Похоже, что образы Елизаветы, которые предлагались на уровне простого народа породили настоящую преданность ей — хотя нелегко различить, что было спонтанно, а что срежиссировано. Всеобщий энтузиазм подтверждался празднованием 17 ноября Дня вступления на престол: помимо официальных действ при дворе время от времени проводились празднества в городах и весях по всей стране. День вступления на престол отмечался колокольным звоном в приходской церкви Ламбета с 1567 г., вероятно, при поощрении архиепископа Паркера. Затем, по-видимому, празднество стихийно распространилось на 17 ноября 1570 г. как выражение верности после папской буллы об отлучении и облегчения от того, что предсказания, будто Елизавета не протянет двенадцати лет, не подтвердились. Колокола звонили в нескольких церквях, особенно в Западной Англии; в Оксфорде было проведено ученое торжественное собрание, организованное вице-канцлером Купером — очевидно, эти усилия совсем не повредили его карьере, и он получил епархию в Линкольне через два месяца.

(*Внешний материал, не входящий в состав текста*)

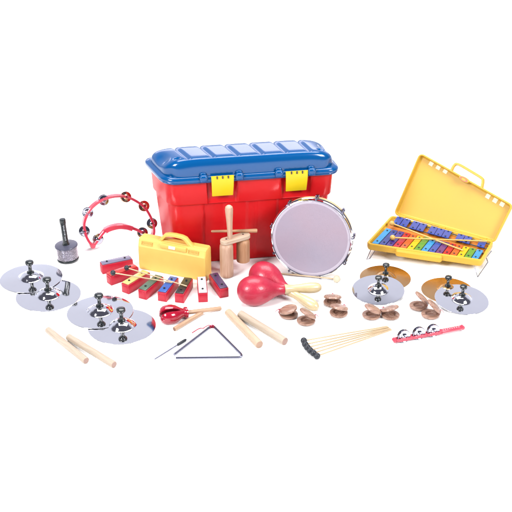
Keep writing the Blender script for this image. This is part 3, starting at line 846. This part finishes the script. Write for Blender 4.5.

Городской совет Оксфорда не захотел отставать от университета и отметил 17 ноября 1571 г. проповедью; в 1572 г. состоялись проповедь и литургия, а в 1573 г. проповедь, литургия и фейерверк. Кембридж тоже присоединился, с колокольным звоном в большой церкви Св. Марии, с 1571 г., а в дальнейшем все новые и новые приходы принимали участие в праздновании — начинали приходы на южном побережье и на западе, а юго-восток отставал. Однако не прошло и пяти-шести лет, как празднование распространилось географически и не ограничивалось колокольным звоном: мэр Ливерпуля распорядился насчет костров 17 ноября 1576 г., а многие приходы организовали танцы и пиво, чтобы отметить это событие. После поражения Армады в 1588 г. осталось мало районов, где не устраивали какого-нибудь праздника в День королевы, а многие города устраивали пиры, проповеди и светские церемонии.